[Document muet] Ce document montre les suites des manifestations nationalistes du 8 mai 1945, en particulier la répression menée les jours suivants par l'armée française à l'encontre des populations civiles algériennes.
- Afrique > Algérie > Sétif
Éclairage
Si la date du 8 mai 1945 est celle de l'armistice et de la victoire sur le nazisme, elle représente en Algérie un tournant fondamental suite aux massacres coloniaux dans le Nord Constantinois.
Ce jour-là, dans la ville de Sétif, alors que les cérémonies et les festivités marquant la fin de la Seconde Guerre mondiale se mettent en place, la manifestation organisée par les nationalistes du PPA – MTLD (Parti du peuple algérien – Mouvement pour le triomphe des libertés démocratiques) dégénère. Les forces de police entendent retirer les drapeaux algériens et les banderoles appelant à la libération de Messali Hadj, le leader nationaliste arrêté le 23 avril 1945 puis emprisonné à Brazzaville, et réclamant l'indépendance de l'Algérie.
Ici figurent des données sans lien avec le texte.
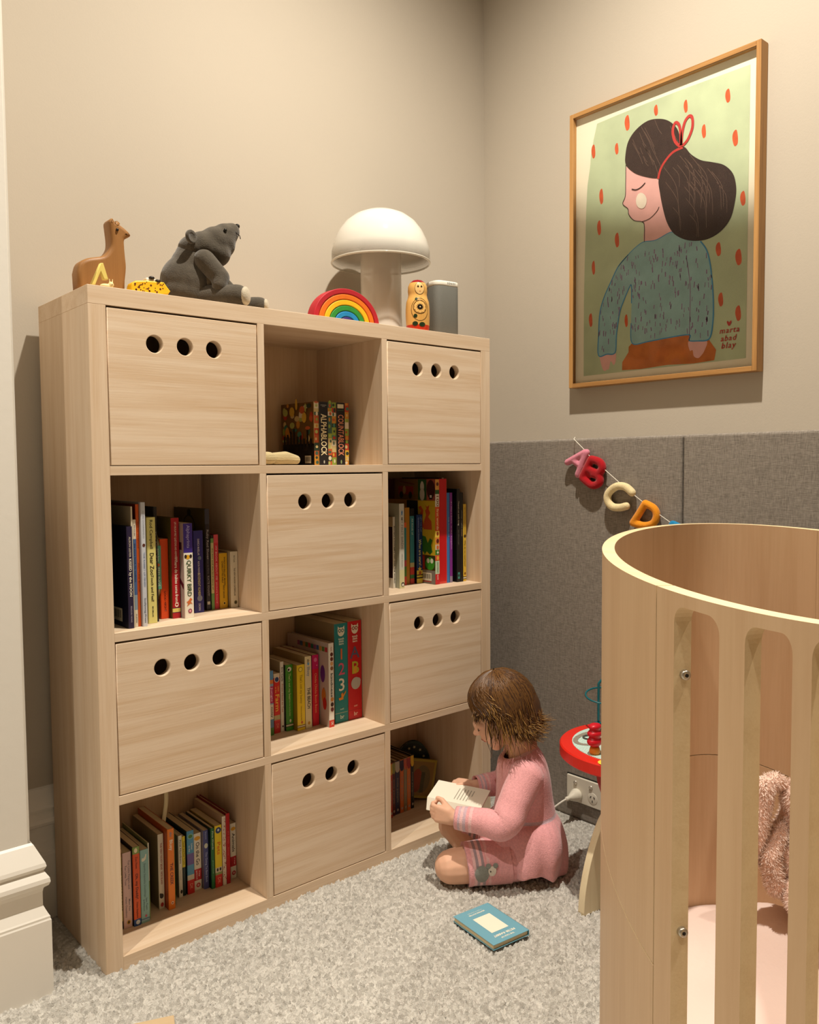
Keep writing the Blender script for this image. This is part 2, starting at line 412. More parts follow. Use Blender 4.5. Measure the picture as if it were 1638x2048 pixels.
def drawer(r, c):
    (x0, x1), (z0, z1) = CELLX[c], CELLZ[r]
    w, h = x1-x0, z1-z0
    xa, xb, za, zb = -w/2+.0022, w/2-.0022, -h/2+.0016, h/2-.0040
    out = [[(xa, za), (xb, za), (xb, zb), (xa, zb)]]
    for hx in (-0.0657, 0.0, 0.0657): out.append(circle(hx-(.004 if c == 0 else 0), h/2-.0665, 0.0176, 36))
    M = Matrix.Rotation(math.pi/2, 4, 'X')
    me = plate(out, 0.018, 0.0014, M, res=2)
    o = link('drawer', me, DRAWER_H, bc, loc=((x0+x1)/2, 0.0095, (z0+z1)/2))
    bm = bmesh.new()
    add_box(bm, (xa+.004, .0092, za+.002), (xa+.014, .25, zb-.05)); add_box(bm, (xb-.014, .0092, za+.002), (xb-.004, .25, zb-.05))
    add_box(bm, (xa+.014, .240, za+.002), (xb-.014, .25, zb-.05)); add_box(bm, (xa+.014, .0092, za+.002), (xb-.014, .24, za+.010))
    link('drawer_box', bm_mesh(bm), W_IN, o)
for r, c in ((0, 0), (0, 2), (1, 1), (2, 0), (2, 2), (3, 1)): drawer(r, c)
# ------------------------------------------------------------------ traced outlines, in metres on their own planes
ART = {
 'sheet': [(-0.058, 2.021), (-0.606, 2.024), (-0.604, 1.26), (-0.057, 1.258)],
 'green': [(-0.139, 1.985), (-0.199, 1.987), (-0.305, 1.989), (-0.421, 1.989), (-0.528, 1.987), (-0.591, 1.986), (-0.591, 1.835), (-0.59, 1.648), (-0.59, 1.459), (-0.59, 1.278), (-0.485, 1.277), (-0.311, 1.277), (-0.095, 1.276), (-0.095, 1.373), (-0.095, 1.486), (-0.097, 1.587), (-0.1, 1.681), (-0.102, 1.748), (-0.106, 1.819), (-0.115, 1.871), (-0.118, 1.903), (-0.127, 1.944)],
 'cap': [(-0.237, 1.843), (-0.235, 1.871), (-0.244, 1.905), (-0.269, 1.929), (-0.305, 1.941), (-0.341, 1.935), (-0.37, 1.92), (-0.394, 1.893), (-0.403, 1.863), (-0.403, 1.843), (-0.377, 1.83), (-0.354, 1.812), (-0.339, 1.785), (-0.328, 1.783), (-0.294, 1.797), (-0.263, 1.815)],
 'tail': [(-0.4, 1.841), (-0.417, 1.839), (-0.434, 1.817), (-0.462, 1.794), (-0.494, 1.78), (-0.526, 1.764), (-0.55, 1.737), (-0.559, 1.703), (-0.557, 1.671), (-0.546, 1.63), (-0.523, 1.604), (-0.491, 1.591), (-0.459, 1.591), (-0.425, 1.6), (-0.397, 1.616), (-0.379, 1.635), (-0.364, 1.664), (-0.352, 1.705), (-0.344, 1.743), (-0.34, 1.777), (-0.354, 1.806), (-0.377, 1.83)],
 'face': [(-0.237, 1.838), (-0.236, 1.796), (-0.235, 1.759), (-0.227, 1.74), (-0.244, 1.723), (-0.247, 1.706), (-0.265, 1.686), (-0.289, 1.677), (-0.297, 1.666), (-0.297, 1.619), (-0.344, 1.617), (-0.382, 1.624), (-0.367, 1.661), (-0.352, 1.705), (-0.34, 1.777), (-0.294, 1.802), (-0.263, 1.821)],
 'cheek': [(-0.304, 1.73), (-0.303, 1.723), (-0.3, 1.717), (-0.296, 1.713), (-0.29, 1.712), (-0.284, 1.714), (-0.279, 1.717), (-0.274, 1.723), (-0.271, 1.73), (-0.27, 1.738), (-0.271, 1.745), (-0.274, 1.751), (-0.278, 1.755), (-0.284, 1.756), (-0.29, 1.754), (-0.295, 1.75), (-0.3, 1.744), (-0.303, 1.737)],
 'sweater': [(-0.296, 1.622), (-0.332, 1.619), (-0.374, 1.63), (-0.391, 1.627), (-0.414, 1.607), (-0.437, 1.596), (-0.464, 1.589), (-0.481, 1.564), (-0.491, 1.53), (-0.498, 1.48), (-0.502, 1.425), (-0.501, 1.376), (-0.492, 1.337), (-0.462, 1.335), (-0.435, 1.339), (-0.435, 1.354), (-0.371, 1.354), (-0.311, 1.351), (-0.261, 1.352), (-0.257, 1.408), (-0.258, 1.462), (-0.257, 1.51), (-0.25, 1.506), (-0.231, 1.471), (-0.219, 1.441), (-0.209, 1.382), (-0.205, 1.333), (-0.177, 1.331), (-0.148, 1.331), (-0.148, 1.39), (-0.152, 1.45), (-0.166, 1.492), (-0.189, 1.532), (-0.214, 1.571), (-0.246, 1.597), (-0.271, 1.613)],
 'skirt': [(-0.261, 1.353), (-0.371, 1.355), (-0.434, 1.355), (-0.435, 1.339), (-0.492, 1.333), (-0.506, 1.281), (-0.371, 1.282), (-0.228, 1.281), (-0.249, 1.329)],
 'hand1': [(-0.155, 1.333), (-0.203, 1.333), (-0.207, 1.311), (-0.2, 1.298), (-0.19, 1.31), (-0.184, 1.289), (-0.177, 1.287), (-0.17, 1.284), (-0.164, 1.288), (-0.157, 1.305)],
 'hand2': [(-0.435, 1.339), (-0.484, 1.334), (-0.479, 1.309), (-0.468, 1.295), (-0.46, 1.291), (-0.449, 1.297), (-0.445, 1.313), (-0.437, 1.313)],
}
ART_STROKES = {
 'eye': [(-0.2563, 1.7725), (-0.27, 1.7674), (-0.2855, 1.7703), (-0.2989, 1.7789)],
 'chin': [(-0.2894, 1.6769), (-0.3138, 1.6803), (-0.3347, 1.6936), (-0.3423, 1.7047)],
 'profile': [(-0.2368, 1.8435), (-0.2365, 1.796), (-0.2355, 1.7591), (-0.2274, 1.7398), (-0.2441, 1.7226), (-0.2474, 1.7059), (-0.2645, 1.6862), (-0.2894, 1.6769), (-0.2969, 1.6658), (-0.2973, 1.6213)],
 'arm': [(-0.4243, 1.5551), (-0.4308, 1.5212), (-0.4364, 1.475), (-0.4366, 1.4197), (-0.4353, 1.339)],
 'band': [(-0.3386, 1.7789), (-0.3454, 1.8011), (-0.3599, 1.82), (-0.3829, 1.8363), (-0.4113, 1.8407)],
 'loop1': [(-0.4045, 1.8436), (-0.3884, 1.8623), (-0.3812, 1.8895), (-0.3878, 1.91), (-0.3993, 1.9015), (-0.4041, 1.8776), (-0.4056, 1.8473)],
 'loop2': [(-0.4084, 1.844), (-0.4251, 1.8565), (-0.4376, 1.8823), (-0.4373, 1.907), (-0.4283, 1.9147), (-0.4162, 1.9037), (-0.4086, 1.8763), (-0.4067, 1.847)],
}
ART_DOTS = [(-0.127, 1.911, 0.0074, 0.0186), (-0.206, 1.896, 0.0065, 0.015), (-0.24, 1.956, 0.0088, 0.02), (-0.33, 1.961, 0.0066, 0.0138), (-0.418, 1.943, 0.0062, 0.0158), (-0.47, 1.864, 0.0065, 0.0166), (-0.534, 1.931, 0.0073, 0.0162), (-0.555, 1.822, 0.0081, 0.019), (-0.155, 1.778, 0.0074, 0.0207), (-0.148, 1.692, 0.0074, 0.0198), (-0.209, 1.645, 0.0078, 0.0194), (-0.129, 1.583, 0.0062, 0.0188), (-0.12, 1.435, 0.0069, 0.0185), (-0.241, 1.417, 0.0058, 0.0167), (-0.577, 1.67, 0.0076, 0.0171), (-0.514, 1.559, 0.0079, 0.0166), (-0.568, 1.529, 0.0091, 0.0192), (-0.522, 1.432, 0.0074, 0.0167), (-0.569, 1.391, 0.0082, 0.0183)]
ART_SIGN = [(-0.5457, 1.3698), (-0.5459, 1.3518), (-0.5436, 1.3321), (-0.5434, 1.3141), (-0.5239, 1.3531), (-0.5666, 1.3525)]
FRAME_OUT = [(-0.0528, 2.0279), (-0.6264, 2.0318), (-0.6246, 1.2418), (-0.0536, 1.2437)]
GARLAND = {'A': [[(-0.1382, 1.0237), (-0.1984, 1.0504)], [(-0.2032, 1.0503), (-0.1745, 0.9893)], [(-0.1629, 1.0261), (-0.1864, 1.0128)]], 'B': [[(-0.2192, 1.0315), (-0.1891, 0.9815)], [(-0.2192, 1.0315), (-0.2458, 1.024), (-0.2558, 1.0087), (-0.2444, 0.9946), (-0.2241, 0.9985), (-0.2044, 1.0063)], [(-0.2273, 0.9907), (-0.246, 0.9844), (-0.2461, 0.9677), (-0.2259, 0.9598), (-0.2052, 0.9699), (-0.1891, 0.9815)]], 'C': [[(-0.3497, 0.9428), (-0.3292, 0.9574), (-0.301, 0.9582), (-0.277, 0.9414), (-0.2726, 0.9222), (-0.2864, 0.9048), (-0.3104, 0.9018), (-0.3325, 0.9068)]], 'D': [[(-0.3899, 0.9155), (-0.3731, 0.8904), (-0.3533, 0.8635)], [(-0.3899, 0.9155), (-0.4151, 0.9041), (-0.4236, 0.8862), (-0.4141, 0.8652), (-0.3862, 0.8577), (-0.3533, 0.8635)]], 'E': [[(-0.4698, 0.8666), (-0.4514, 0.8309)], [(-0.4698, 0.8666), (-0.495, 0.8572)], [(-0.4606, 0.8487), (-0.4807, 0.841)], [(-0.4514, 0.8309), (-0.4756, 0.8205)]]}
CORD = [[(-0.1594, 1.0884), (-0.1952, 1.0583), (-0.2176, 1.0359), (-0.2629, 1.0036), (-0.3114, 0.9679), (-0.3526, 0.9391), (-0.3828, 0.9189), (-0.4304, 0.8889), (-0.4631, 0.8699), (-0.5003, 0.848)]]
DEER = [(0.0129, 1.3742), (0.0119, 1.4074), (0.0182, 1.4271), (0.0345, 1.4383), (0.0644, 1.4474), (0.0784, 1.4629), (0.0818, 1.4797), (0.0796, 1.506), (0.079, 1.5191), (0.0862, 1.5264), (0.0921, 1.52), (0.0967, 1.5233), (0.0996, 1.517), (0.1148, 1.5077), (0.1239, 1.4973), (0.1112, 1.4876), (0.1101, 1.4725), (0.1114, 1.4517), (0.1127, 1.4309), (0.1095, 1.4034), (0.1077, 1.3821)], [(0.0937, 1.5031)]
CHEETAH = [(0.1058, 1.3952), (0.1075, 1.3999), (0.1153, 1.4048), (0.1371, 1.4079), (0.1656, 1.4095), (0.1752, 1.4093), (0.1831, 1.3998), (0.1894, 1.393), (0.1843, 1.3854), (0.1681, 1.3821), (0.1664, 1.3764), (0.152, 1.3761), (0.1515, 1.3805), (0.1116, 1.3798), (0.1099, 1.3766), (0.1054, 1.379), (0.1041, 1.3876)]
LETTER_A = [(0.0195, 1.3743), (0.0393, 1.4188), (0.0437, 1.4194), (0.0536, 1.389), (0.0448, 1.3877), (0.0389, 1.4025), (0.0275, 1.3754)], [(0.0543, 1.3782)]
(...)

C'est l'élément déclencheur d'une explosion de colère populaire longtemps contenue. Celle-ci s'explique notamment par une forte implantation du nationalisme dans la région, grâce à la diffusion depuis février 1943 du Manifeste peuple algérien par les Amis du Manifeste et de la liberté de Ferhat Abbas et le succès du PPA – MTLD, mais aussi en raison de la répression une semaine plus tôt des manifestations nationalistes du 1er mai à Alger et à Oran. Dans un contexte plus global, l'espoir d'obtenir le droit du peuple à disposer de lui-même dans le cadre de la conférence de San Francisco et de la Charte des Nations unies en cours de rédaction, sans oublier la constitution de la Ligue arabe, constituent un arrière-plan déterminant.
La manifestation de Sétif se transforme en émeutes meurtrières au cours desquelles plusieurs Français d'Algérie sont tués, puis des Algériens au cours de la répression. Un véritable mouvement insurrectionnel s'étend ensuite dans la région et se poursuit plusieurs jours. Ainsi à Kherrata, (Petite Kabylie), la révolte des paysans naît de façon spontanée dans l'après-midi, lorsque leur parviennent les informations de la ville. Des bandes d'hommes issus d'une population paysanne très pauvre, armés de quelques fusils, mais surtout d'outils agricoles et d'armes blanches, tuent sans distinction des Français d'Algérie, dans un esprit de vengeance du 8 mai. Le 12 mai, l'insurrection reflue mais le bilan affiche 90 Européens tués. L'état de siège est proclamé et l'armée doit réprimer 40 000 insurgés d'après ses propres estimations.
Selon l'historien Jean-Pierre Peyroulou : « les opérations militaires dépassèrent la simple activité de répression. Il y eut donc dans cette région une véritable guerre contre des civils très faiblement armés qui dura jusqu'au 24 mai, soit dix jours après que les assassinats d'Européens eurent cessé » (Jean-Pierre Peyroulou, « Les massacres du Nord-Constantinois de 1945, un événement polymorphe » , in Abderrahmane Bouchène, Jean-Pierre Peyroulou, Ouanassa Siari Tengour, Sylvie Thénault (sous dir.), Histoire de l'Algérie à la période coloniale 1830-1962, La Découverte – Barzakh, 2012, page 503).
C'est cette répression impitoyable, souvent aveugle, qui nous est en partie restituée par les images de ces rushes tournées le 17 mai 1945 par l'armée française. Les exécutions, comme celle qui est filmée au début du sujet, ont été nombreuses, généralement sans distinction entre populations armées ou civils désarmés. Les cadavres, tels ceux filmés ici, sont généralement abandonnés, sans déclaration. En plusieurs endroits, des milices européennes ont rejoint l'action des militaires. Nulle trace explicite dans ces rushes, même si une séquence montre des soldats s'entretenir avec des civils au bord d'une route.
Le bilan des événements fait apparaître 102 morts côté français, dont 90 dans la région de Sétif. Il est beaucoup plus difficile à établir concernant les Algériens. Le bilan diffusé par les autorités françaises fait apparaître 1165 morts, mais il est très éloigné de la réalité. Le PPA annonce 45 000 morts et l'amplifie parfois à 80 000. L'historien Jean-Pierre Peyroulou, en reprenant notamment d'autres sources militaires britanniques ou du renseignement ou encore le journal de Ferhat Abbas, estime que l'ordre de grandeur est de 15 000 à 20 000 victimes. Ce chiffre n'est pas celui d'une répression mais bien d'un massacre colonial de populations civiles.